My Community Networking said...

Gen Tea Banh was ordered and given a task by his superior to attend the meeting, and strongly believed that has demanded for the withdrawal of Thai troops from the disputed area and Cambodia territory but the Thai would simply not want to bend itself and meet the demand.

This [build up of troop along the border] is caused and fuelled by the Thai domestic political affairs which put tremedous pressures on the current administration to act swiftly or otherwise would see the tanks roll in the heart of Bangkok again which resulted in coup d'etat some 2 years ago - the overtrown of former Thai PM Thaksin.

Cambodia and the current administration has raised the issue with the UN security council but yet to ask for any intervention - this is the 1st step of legal crusader and made the world know about the problem, and definitely not the be last one. Cambodia will definitely raise the issue again during the ASEAN ministerial and foreign minister summit [ Singapore already had it say and concern on the build-up of troops, other members will no doubt raise the issue when they meet].

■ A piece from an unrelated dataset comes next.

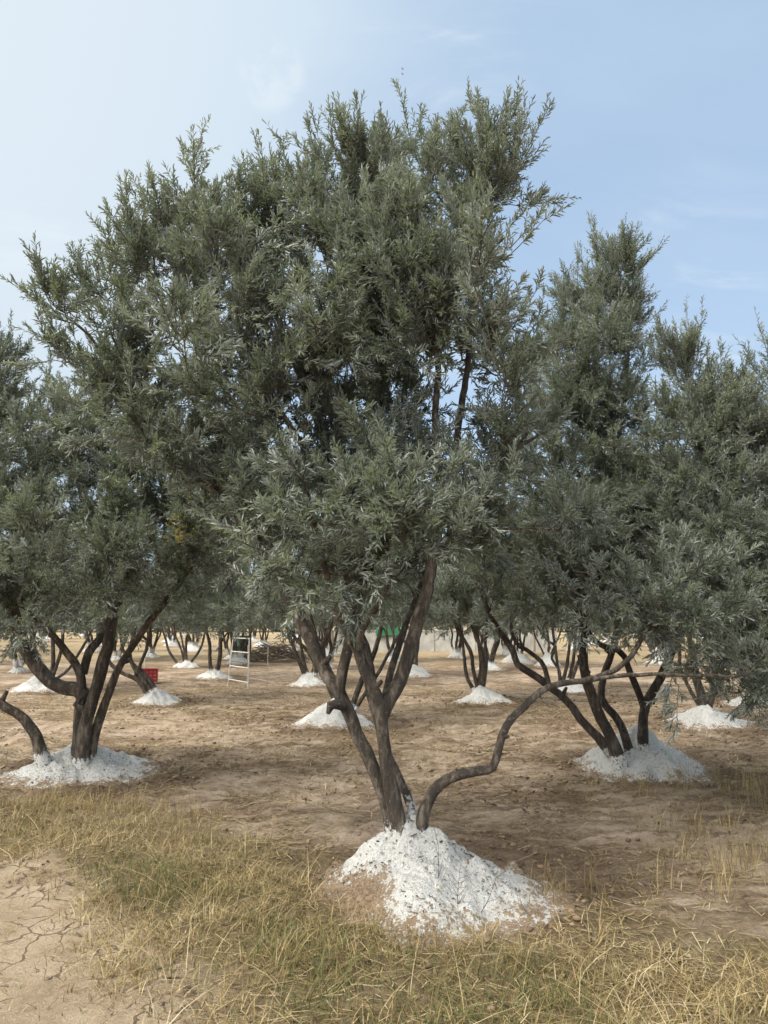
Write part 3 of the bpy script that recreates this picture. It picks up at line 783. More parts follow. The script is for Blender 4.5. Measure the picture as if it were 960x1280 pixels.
def right_tree():
    R = np.random.default_rng(7)
    base = G(790, 955)
    root = tree_thing(base, 'olive tree with crossing dark stems rising from the steep mound behind the curved limb')
    y = 8.0
    st = [
        (W([(760, 936, y), (745, 918, y), (728, 900, y), (718, 885, y), (700, 867, y), (686, 857, y), (668, 843, y), (649, 830, y), (643, 815, y), (634, 800, y), (622, 785, y), (605, 750, y - .1), (590, 700, y - .1)]), .060, .018, .2, .1),
        (W([(772, 945, y - .1), (764, 920, y - .1), (750, 892, y - .1), (738, 865, y - .12), (730, 835, y - .15), (729, 800, y - .15), (730, 760, y - .2), (745, 680, y - .2), (765, 600, y), (780, 500, y), (790, 380, y)]), .068, .014, .2, .05),
        (W([(786, 938, y + .05), (776, 908, y + .08), (764, 890, y + .1), (752, 872, y + .12), (754, 850, y + .15), (764, 820, y + .18), (770, 790, y + .2), (785, 700, y + .3), (795, 620, y + .3)]), .048, .014, .2, .05),
        (W([(803, 935, y + .1), (803, 908, y + .12), (805, 888, y + .14), (811, 872, y + .15), (822, 855, y + .15), (830, 838, y + .1), (850, 790, y), (870, 720, y)]), .072, .014, .2, .10),
        (W([(805, 885, y + .14), (797, 862, y + .15), (786, 838, y + .17), (775, 815, y + .2), (740, 795, y + .2), (700, 720, y + .3), (690, 620, y + .3), (700, 480, y + .2)]), .042, .012, 0, 0),
        (W([(686, 855, y), (680, 832, y + .03), (671, 821, y + .05), (658, 812, y + .1), (646, 803, y + .1), (640, 770, y + .2), (660, 690, y + .3)]), .032, .012, 0, 0),
        (W([(732, 850, y - .13), (727, 830, y - .1), (724, 818, y - .1)]), .04, .03, 0, 0),
    ]
    cur = add_stems(root, R, st, base, 12, M_BARK2)
    lb = [lobe(778, 325, 8, 34, .8), lobe(785, 365, 8.1, 30, .5), lobe(735, 380, 8, 46, .7), lobe(770, 415, 8, 36, .4), lobe(705, 440, 7.9, 56, .5), lobe(750, 460, 7.7, 60, .3), lobe(700, 520, 7.7, 66, .3), lobe(770, 530, 7.7, 60, .3), lobe(670, 590, 7.8, 60, .2), lobe(740, 600, 7.3, 70, .2), lobe(810, 590, 7.4, 66, .2),
          lobe(680, 670, 7.6, 66, .1), lobe(750, 680, 7.1, 70, .1), lobe(820, 670, 7.0, 70, .1), lobe(620, 690, 8.0, 50, 0), lobe(778, 450, 7.8, 40, .4), lobe(758, 490, 7.7, 46, .3), lobe(775, 505, 7.6, 36, .3), lobe(785, 370, 8, 34, .7), lobe(745, 365, 8, 28, .9), lobe(762, 335, 8, 28, 1.0), lobe(790, 335, 8, 26, .9), lobe(720, 385, 8, 24, .9), lobe(782, 395, 8, 28, .6), lobe(760, 400, 7.9, 38, .7), lobe(640, 730, 7.8, 46, 0), lobe(700, 745, 7.3, 50, 0), lobe(770, 750, 7.0, 54, 0), lobe(840, 740, 6.9, 50, 0), lobe(870, 660, 7.5, 60, .2), lobe(660, 760, 7.6, 22, -.1, .8), lobe(590, 700, 8.1, 40, 0, .7)]
    lb += fill_lobes(R, [(690, 330), (715, 380), (745, 320), (785, 275), (815, 320), (800, 390), (778, 460), (792, 540), (850, 610), (890, 680), (880, 760), (760, 790), (690, 780), (620, 770), (570, 720), (600, 640), (640, 560), (650, 440)], 7.6, 44, .55, 46, .8, -.05)
    add_crown(root, R, cur, lb, int(200000 * QUAL), base, leaf=.050, wid=.20)

def edge_tree():
    R = np.random.default_rng(8)
    base = np.array([4.75, 7.0, 0])
    root = tree_thing(base, 'olive tree reaching in from the right edge, thin leafy shoots standing up on top')
    y = 7.0
    st = [
        (W([(1085, 1000, y), (1070, 940, y), (1050, 880, y), (1020, 800, y - .1), (980, 720, y - .2), (940, 640, y - .2), (900, 560, y - .2), (870, 490, y - .1), (850, 440, y - .1)]), .07, .012, .2, .1),
        (W([(1095, 1000, y), (1090, 900, y), (1080, 800, y), (1040, 680, y), (1000, 580, y), (970, 500, y)]), .07, .014, .2, .1),
        (W([(1100, 1000, y), (1120, 900, y), (1160, 800, y), (1200, 680, y), (1220, 560, y)]), .06, .014, .2, .1),
        (W([(1030, 825, y - .1), (980, 800, y - .3), (930, 790, y - .5)]), .03, .01, 0, 0),
    ]
    cur = add_stems(root, R, st, base, 10)
    lb = [lobe(845, 452, 6.9, 26, 1.3, 2.2), lobe(866, 450, 6.9, 16, 1.3, 2.2), lobe(850, 475, 6.9, 20, 1.1, 1.5), lobe(845, 500, 6.9, 44, .8), lobe(900, 510, 6.9, 50, .7), lobe(950, 480, 6.9, 44, .9), lobe(940, 540, 6.8, 60, .5), lobe(860, 570, 6.7, 60, .4), lobe(920, 610, 6.5, 66, .3), lobe(980, 580, 6.8, 70, .4), lobe(860, 640, 6.5, 60, .2), lobe(930, 690, 6.3, 66, .1), lobe(880, 710, 6.3, 50, .1), lobe(960, 760, 6.2, 60, 0), lobe(910, 770, 6.2, 50, 0), lobe(990, 830, 6.3, 60, -.1), lobe(1040, 660, 6.8, 90, .2), lobe(1060, 540, 7, 80, .5), lobe(1140, 620, 7, 90, .3), lobe(1180, 720, 7, 90, .2), lobe(1080, 760, 7, 80, 0), lobe(950, 815, 6.2, 40, -.2), lobe(940, 840, 6.0, 40, -.2), lobe(900, 830, 6.0, 40, -.2), lobe(865, 790, 6.1, 44, -.1), lobe(835, 700, 6.4, 46, .1), lobe(880, 650, 6.2, 56, .2), lobe(930, 740, 6.0, 56, 0), lobe(975, 700, 6.1, 56, .1)]
    lb += []
    lb += fill_lobes(R, [(838, 520), (858, 480), (900, 480), (950, 440), (1010, 470), (1100, 600), (1080, 800), (960, 850), (880, 780), (840, 690), (815, 600)], 6.6, 46, .4, 46, .8, -.05)
    add_crown(root, R, cur, lb, int(215000 * QUAL), base, leaf=.050, wid=.20)

def dome_lobes(R, c, rad=2.0, z0=1.45, z1=4.4, n=14):
    out = []
    for k in range(n):
        a = k * 2.4 + R.random() * .6; q = math.sqrt((k + .5) / n); zf = R.random()
        prof = math.sin(math.pi * (.18 + .62 * zf)) 
        r = q * rad * .78 * prof
        lr = rad * (.30 + .12 * R.random())
        z = z0 + lr * .75 + zf * (z1 - z0 - lr * 1.5)
        out.append((np.array([c[0] + r * math.cos(a), c[1] + r * math.sin(a), z]), (lr, lr, lr * .85), .15 + .5 * zf, 1.0))
    for k in range(6):
        a = k * 1.05 + R.random() * .5; lr = rad * .30
        out.append((np.array([c[0] + rad * .62 * math.cos(a), c[1] + rad * .62 * math.sin(a), z0 + lr * .55 + .2 * R.random()]), (lr, lr, lr * .6), 0, .9))
    return out

def auto_stems(R, c, zb, n=5, rad=1.6, top=3.4, r0=.055):
    st = []
    for k in range(n):
        a = k * 2 * math.pi / n + R.random() * .8; l = .55 + .45 * R.random(); b = R.normal(size=2) * .12
        pts = [np.array([c[0] + .10 * math.cos(a), c[1] + .10 * math.sin(a), zb - .08]),
               np.array([c[0] + .24 * math.cos(a), c[1] + .24 * math.sin(a), zb + .30]),
               np.array([c[0] + rad * .33 * l * math.cos(a) + b[0], c[1] + rad * .33 * l * math.sin(a) + b[1], zb + .8]),
               np.array([c[0] + rad * .5 * l * math.cos(a + .2) + b[1], c[1] + rad * .5 * l * math.sin(a + .2), 1.7 + .2 * R.random()]),
               np.array([c[0] + rad * .75 * l * math.cos(a), c[1] + rad * .75 * l * math.sin(a), 2.5]),
               np.array([c[0] + rad * .9 * l * math.cos(a), c[1] + rad * .9 * l * math.sin(a), top])]
        st.append((pts, r0 * (.7 + .5 * R.random()), .012, .2, .1))
    return st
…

If Thai choose to flex its military muscles and continues its occupation of the desputed area and Cambodia territory, they will not gain anything out from this act but facing the condemnation by the world community - it would not be too long before China and USA will have some say in the issue.

Thai has had already stretching their military and police force at all frontiers, to the Burmese border, to the Laos border, the unrest in the south bordering to Malaysia and of course would not want to escalting what they can't simply afford to fend off themselves.

Anonymous said...

I totally agree with your note. Thank you. Imagine we Khmer did this to them even one inch, they wouldn't shoot us to pieces.